Há vários tipos de WCs. As mais apropriadas para a prática do cocó empresarial são aquelas completamente fechadas.
Tendo trabalhado já em 3 ou 4 clientes diferentes, só no decorrer deste ano, tenho visto de tudo.
Já vi umas abertas em cima, outras abertas em cima e em baixo (muito más porque não isolam os sons e os cheiros, e deixam à vista os pézinhos com a calcinha nos tornozelos - haverá coisa mais deprimente?). Nestas, reveste-se ainda de maior relevância o factor silêncio durante o cocó. Chamemos-lhe o "cocó em modo furtivo".
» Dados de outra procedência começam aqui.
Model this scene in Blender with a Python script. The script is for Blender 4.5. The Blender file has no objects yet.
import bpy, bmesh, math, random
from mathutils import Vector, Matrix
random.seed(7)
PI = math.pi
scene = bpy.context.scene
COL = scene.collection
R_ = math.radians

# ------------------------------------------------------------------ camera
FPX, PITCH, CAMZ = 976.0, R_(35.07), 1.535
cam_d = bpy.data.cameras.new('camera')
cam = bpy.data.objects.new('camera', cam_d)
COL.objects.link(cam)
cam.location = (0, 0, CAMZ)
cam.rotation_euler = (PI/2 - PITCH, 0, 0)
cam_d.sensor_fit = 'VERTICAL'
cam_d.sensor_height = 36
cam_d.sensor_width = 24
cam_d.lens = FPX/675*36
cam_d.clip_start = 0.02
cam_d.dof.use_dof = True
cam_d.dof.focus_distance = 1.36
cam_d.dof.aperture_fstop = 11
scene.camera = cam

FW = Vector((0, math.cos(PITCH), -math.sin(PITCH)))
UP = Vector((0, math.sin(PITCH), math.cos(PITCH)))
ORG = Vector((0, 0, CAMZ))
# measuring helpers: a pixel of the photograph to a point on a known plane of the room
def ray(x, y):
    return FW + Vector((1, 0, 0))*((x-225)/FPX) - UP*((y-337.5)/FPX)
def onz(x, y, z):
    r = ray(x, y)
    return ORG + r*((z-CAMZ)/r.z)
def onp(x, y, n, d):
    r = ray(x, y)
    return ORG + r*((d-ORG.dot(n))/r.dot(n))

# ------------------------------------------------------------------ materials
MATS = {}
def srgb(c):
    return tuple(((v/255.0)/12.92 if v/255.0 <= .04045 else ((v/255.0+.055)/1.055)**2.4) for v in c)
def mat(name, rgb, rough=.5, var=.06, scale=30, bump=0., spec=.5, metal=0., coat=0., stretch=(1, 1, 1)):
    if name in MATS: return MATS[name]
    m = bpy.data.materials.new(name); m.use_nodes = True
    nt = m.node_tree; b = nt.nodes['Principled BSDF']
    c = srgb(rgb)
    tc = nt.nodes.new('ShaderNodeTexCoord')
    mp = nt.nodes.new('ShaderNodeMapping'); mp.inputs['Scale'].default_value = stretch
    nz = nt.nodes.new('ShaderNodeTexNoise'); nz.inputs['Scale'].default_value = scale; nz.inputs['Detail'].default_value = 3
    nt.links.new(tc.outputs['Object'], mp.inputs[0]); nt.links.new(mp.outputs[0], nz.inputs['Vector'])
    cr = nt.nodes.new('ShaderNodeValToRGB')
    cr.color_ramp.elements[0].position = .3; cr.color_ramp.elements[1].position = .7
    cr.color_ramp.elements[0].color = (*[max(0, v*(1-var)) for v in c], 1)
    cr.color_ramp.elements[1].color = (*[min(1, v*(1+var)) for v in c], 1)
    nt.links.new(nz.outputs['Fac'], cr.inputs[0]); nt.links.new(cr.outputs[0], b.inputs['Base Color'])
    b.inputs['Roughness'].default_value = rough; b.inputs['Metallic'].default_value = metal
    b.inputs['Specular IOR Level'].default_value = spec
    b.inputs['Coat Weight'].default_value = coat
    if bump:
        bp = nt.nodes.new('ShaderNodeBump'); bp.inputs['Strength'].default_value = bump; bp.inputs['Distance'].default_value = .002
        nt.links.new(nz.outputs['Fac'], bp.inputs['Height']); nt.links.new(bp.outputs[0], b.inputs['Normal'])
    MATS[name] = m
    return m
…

Até já usei umas WCs, as minha favoritas, que ficavam num edifício com as paredes completamente compostas por vidros espelhados de alto a baixo. O cocó com vista para a rua é uma coisa realmente especial. Não é o ideal para a concentração e o recolhimento de espírito necessários para um cocó eficiente... e é realmente estranho ver o nosso reflexo no vidro, mas lá que tem a sua piada, lá isso tem! Algumas colegas achavam que se via de fora para dentro mas eu acho que não... enfim, talvez à noite se visse.
Ora agora voltando ao problema que nos traz aqui.
Eu agora estou numas instalações, onde o engenheiro que pensou nas WCs teve a brilhante ideia de colocar portas de vidro fosco nas privadas. Portanto estamos a falar de portas translúcidas, em que se vê o vulto de quem está lá dentro. E claro que quem está lá dentro também vê o vulto de quem passa. Conseguem imaginar imagem mais perturbadora que esta?
Obviamente as portas também são abertas em cima e em baixo para compôr o ramalhete. Mas a piéce de resistance é que, como acontece normalmente neste tipo de portas, há uma falha de cerca de 5 milimetros entre a porta e a parede. Embora não se espere que nem os clientes, nem os colegas consultores que aqui habitam vão lá espreitar, o que é certo é que se quisessem, eles podiam! Como é possível criar o ambiente de recolhimento, o nosso mundinho reservado, imprescindível ao acto da defecação?
Desde que estou neste cliente nunca mais tive paz intestinal.
Agora digam-me. É possível praticar o cocó (e já agora trabalhar) nestas condições!?